“The Currency Of The Future Is Going To Be Coding,” Says Akinwumi Adesina
During a parallel event at the just concluded Ibrahim Governance Weekend by the Mo Ibrahim Foundation, African Development Bank President Akinwumi Adesina, pleaded for Africans to embrace technology, and governments to urgently move away from “investing in the jobs of the past, but rather in the jobs of the future. A future that is just around the corner.”
Adesina was addressing a debate entitled: The New Tech Era: Job-killer or Job-creator?organised by The Africa Report and Jeune Afrique as part of the2019 Mo Ibrahim Governance Weekend.
“The people who control data, will control Africa. Coding must be compulsory, at all levels. The currency of the future is going to be coding,” Adesina said. “Information technology must not be the exclusive privilege of the elite, we must democratize technology,” he added.

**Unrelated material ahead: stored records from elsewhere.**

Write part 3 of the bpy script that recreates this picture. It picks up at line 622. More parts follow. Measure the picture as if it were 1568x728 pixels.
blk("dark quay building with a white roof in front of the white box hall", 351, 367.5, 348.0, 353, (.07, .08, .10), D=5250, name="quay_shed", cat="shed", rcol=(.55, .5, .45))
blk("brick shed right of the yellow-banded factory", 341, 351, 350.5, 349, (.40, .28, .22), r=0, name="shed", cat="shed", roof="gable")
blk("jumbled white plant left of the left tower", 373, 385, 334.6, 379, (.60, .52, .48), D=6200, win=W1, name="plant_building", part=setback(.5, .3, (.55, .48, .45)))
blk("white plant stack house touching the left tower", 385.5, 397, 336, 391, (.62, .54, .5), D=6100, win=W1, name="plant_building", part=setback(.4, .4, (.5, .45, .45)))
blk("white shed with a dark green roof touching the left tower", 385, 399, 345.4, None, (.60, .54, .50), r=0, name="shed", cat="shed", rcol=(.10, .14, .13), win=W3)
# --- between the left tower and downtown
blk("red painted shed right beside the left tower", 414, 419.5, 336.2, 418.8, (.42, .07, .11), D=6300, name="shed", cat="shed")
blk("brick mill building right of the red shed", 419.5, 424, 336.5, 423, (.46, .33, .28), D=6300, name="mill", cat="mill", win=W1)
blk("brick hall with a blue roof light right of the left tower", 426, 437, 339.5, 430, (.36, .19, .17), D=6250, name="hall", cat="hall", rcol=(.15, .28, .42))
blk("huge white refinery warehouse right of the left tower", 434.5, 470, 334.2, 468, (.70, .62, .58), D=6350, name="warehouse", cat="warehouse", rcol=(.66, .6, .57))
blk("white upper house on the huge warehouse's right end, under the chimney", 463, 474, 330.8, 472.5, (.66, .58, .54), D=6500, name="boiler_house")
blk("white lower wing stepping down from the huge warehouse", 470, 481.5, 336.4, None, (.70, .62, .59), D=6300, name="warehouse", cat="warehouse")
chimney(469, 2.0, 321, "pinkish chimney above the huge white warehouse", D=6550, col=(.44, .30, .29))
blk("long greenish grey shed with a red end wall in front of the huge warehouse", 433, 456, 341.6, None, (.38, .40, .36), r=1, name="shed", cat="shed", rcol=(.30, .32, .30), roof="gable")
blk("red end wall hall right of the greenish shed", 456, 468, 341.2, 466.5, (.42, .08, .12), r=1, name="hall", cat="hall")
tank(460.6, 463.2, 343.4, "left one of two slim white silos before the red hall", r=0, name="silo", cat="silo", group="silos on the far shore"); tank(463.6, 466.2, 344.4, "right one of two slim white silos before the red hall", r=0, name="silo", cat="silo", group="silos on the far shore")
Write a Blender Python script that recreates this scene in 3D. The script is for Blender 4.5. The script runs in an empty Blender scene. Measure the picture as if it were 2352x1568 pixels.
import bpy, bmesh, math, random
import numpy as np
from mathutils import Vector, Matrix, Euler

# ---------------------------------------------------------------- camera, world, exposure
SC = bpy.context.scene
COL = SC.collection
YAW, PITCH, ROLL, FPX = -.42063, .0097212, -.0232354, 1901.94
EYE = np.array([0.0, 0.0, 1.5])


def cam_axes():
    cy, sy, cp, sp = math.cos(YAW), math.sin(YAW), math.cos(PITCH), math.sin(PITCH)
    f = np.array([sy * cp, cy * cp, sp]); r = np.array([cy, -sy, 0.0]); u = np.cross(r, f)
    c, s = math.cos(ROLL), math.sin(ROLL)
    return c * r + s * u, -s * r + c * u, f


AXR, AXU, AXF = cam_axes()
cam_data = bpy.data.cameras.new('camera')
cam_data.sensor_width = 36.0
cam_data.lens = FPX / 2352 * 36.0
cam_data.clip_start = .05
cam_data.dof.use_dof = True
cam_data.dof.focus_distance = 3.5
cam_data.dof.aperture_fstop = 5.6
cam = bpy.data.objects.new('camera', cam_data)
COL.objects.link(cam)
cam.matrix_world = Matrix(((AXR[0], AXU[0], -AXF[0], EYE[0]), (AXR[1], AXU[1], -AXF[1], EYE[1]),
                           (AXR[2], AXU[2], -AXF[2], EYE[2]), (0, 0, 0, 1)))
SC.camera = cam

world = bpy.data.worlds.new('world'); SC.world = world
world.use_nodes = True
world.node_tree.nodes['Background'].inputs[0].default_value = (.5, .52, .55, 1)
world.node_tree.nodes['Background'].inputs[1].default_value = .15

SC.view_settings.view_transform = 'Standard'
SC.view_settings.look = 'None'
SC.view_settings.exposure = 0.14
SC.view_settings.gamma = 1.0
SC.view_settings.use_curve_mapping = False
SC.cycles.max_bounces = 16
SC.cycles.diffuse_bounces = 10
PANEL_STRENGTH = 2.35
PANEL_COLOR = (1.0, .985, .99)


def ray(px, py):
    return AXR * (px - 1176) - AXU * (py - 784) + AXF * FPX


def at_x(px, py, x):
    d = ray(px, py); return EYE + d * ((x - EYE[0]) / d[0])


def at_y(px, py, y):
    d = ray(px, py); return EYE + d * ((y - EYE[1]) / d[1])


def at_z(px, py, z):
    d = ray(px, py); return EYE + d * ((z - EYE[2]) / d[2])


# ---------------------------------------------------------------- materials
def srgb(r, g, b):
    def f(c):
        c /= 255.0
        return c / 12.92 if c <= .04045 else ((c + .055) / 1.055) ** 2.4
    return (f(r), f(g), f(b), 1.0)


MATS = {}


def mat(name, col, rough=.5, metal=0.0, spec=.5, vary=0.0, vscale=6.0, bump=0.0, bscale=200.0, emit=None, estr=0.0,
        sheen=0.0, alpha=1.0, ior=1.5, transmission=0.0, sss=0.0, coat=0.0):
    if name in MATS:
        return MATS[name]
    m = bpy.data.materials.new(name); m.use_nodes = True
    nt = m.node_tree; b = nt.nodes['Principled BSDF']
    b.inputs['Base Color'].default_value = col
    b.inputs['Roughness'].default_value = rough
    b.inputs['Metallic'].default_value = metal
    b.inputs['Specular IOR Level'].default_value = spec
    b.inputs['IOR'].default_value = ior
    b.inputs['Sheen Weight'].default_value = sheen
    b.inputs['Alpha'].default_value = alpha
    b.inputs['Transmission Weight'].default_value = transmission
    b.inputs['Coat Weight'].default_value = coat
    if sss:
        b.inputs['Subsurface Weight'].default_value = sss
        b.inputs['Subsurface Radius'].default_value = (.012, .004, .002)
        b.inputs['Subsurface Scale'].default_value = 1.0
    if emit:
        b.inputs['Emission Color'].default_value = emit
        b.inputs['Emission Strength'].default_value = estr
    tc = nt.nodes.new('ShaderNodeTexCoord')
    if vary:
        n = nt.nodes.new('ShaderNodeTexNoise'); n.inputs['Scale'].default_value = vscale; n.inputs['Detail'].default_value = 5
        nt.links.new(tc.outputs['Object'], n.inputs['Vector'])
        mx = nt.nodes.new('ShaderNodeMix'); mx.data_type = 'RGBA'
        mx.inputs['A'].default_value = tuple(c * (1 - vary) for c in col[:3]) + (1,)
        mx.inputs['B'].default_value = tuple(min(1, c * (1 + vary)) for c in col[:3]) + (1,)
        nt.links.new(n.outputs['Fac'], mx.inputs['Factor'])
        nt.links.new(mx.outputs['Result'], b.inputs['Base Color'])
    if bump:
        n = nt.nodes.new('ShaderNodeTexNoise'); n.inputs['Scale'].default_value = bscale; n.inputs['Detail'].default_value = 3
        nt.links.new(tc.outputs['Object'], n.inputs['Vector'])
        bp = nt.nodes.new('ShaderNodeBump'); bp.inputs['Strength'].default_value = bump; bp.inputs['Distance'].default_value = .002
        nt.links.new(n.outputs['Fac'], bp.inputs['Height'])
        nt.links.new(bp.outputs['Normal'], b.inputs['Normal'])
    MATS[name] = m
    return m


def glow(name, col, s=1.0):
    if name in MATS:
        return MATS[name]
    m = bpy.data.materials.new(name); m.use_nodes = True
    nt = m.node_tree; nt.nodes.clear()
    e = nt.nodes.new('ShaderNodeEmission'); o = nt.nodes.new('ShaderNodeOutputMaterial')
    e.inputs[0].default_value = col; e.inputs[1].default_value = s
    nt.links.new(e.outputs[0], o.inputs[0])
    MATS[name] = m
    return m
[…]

Panelists included Pascal Lamy, board Director of the Mo Ibrahim Foundation and past Director-General of the World Trade Organization; Eric Kacou, an Ivorian businessman and co-founder of ESP Solutions; Chioma Agwuegbo, a Nigerian tech specialist and Zyad Liman, publishing director of Afrique Magazine.
In his welcome remarks, Mo Ibrahim urged the panelists to think about ways to address the “tsunami of young people entering the job market.”
In response to that call to action, Kacou insisted on the need for “a change in mindset to move from BBC or Born Before Computers to rethinking education to teach people how to learn and help them solve problems.”
Panellists acknowledged the critical role the tech industry can play in Africa’s economic transformation through the continent’s digitization. However, they agreed on the urgent need to upgrade the skills of the past, to do it fast, and move away from the social fear of technology.
Research has shown that if governments harness the full economic potential of just the internet, Africa could add $300 billion to its GDP by 2025. Also, 70% of all jobs will have an ICT component by 2020.
Opportunities to transform Africa through technology are endless. In agriculture, drones can monitor crops, Artificial Intelligence can speed varietal selection, and the Internet of the Things can control smart irrigation systems. Block chains can also aid food traceability.
“We must grab the opportunities…We must democratize technology. Africa should prepare itself. Digital technologies, including Artificial intelligence, big data analytics, blockchains, 3D printing, are already upon us,” Adesina concluded.
The three-hour interactive session ended with members of the audience calling for accelerated policy reforms and creating an enabling environment for innovative technology to thrive. The issue of data protection, identity protection and fake news and how to turn population into assets, topped discussions.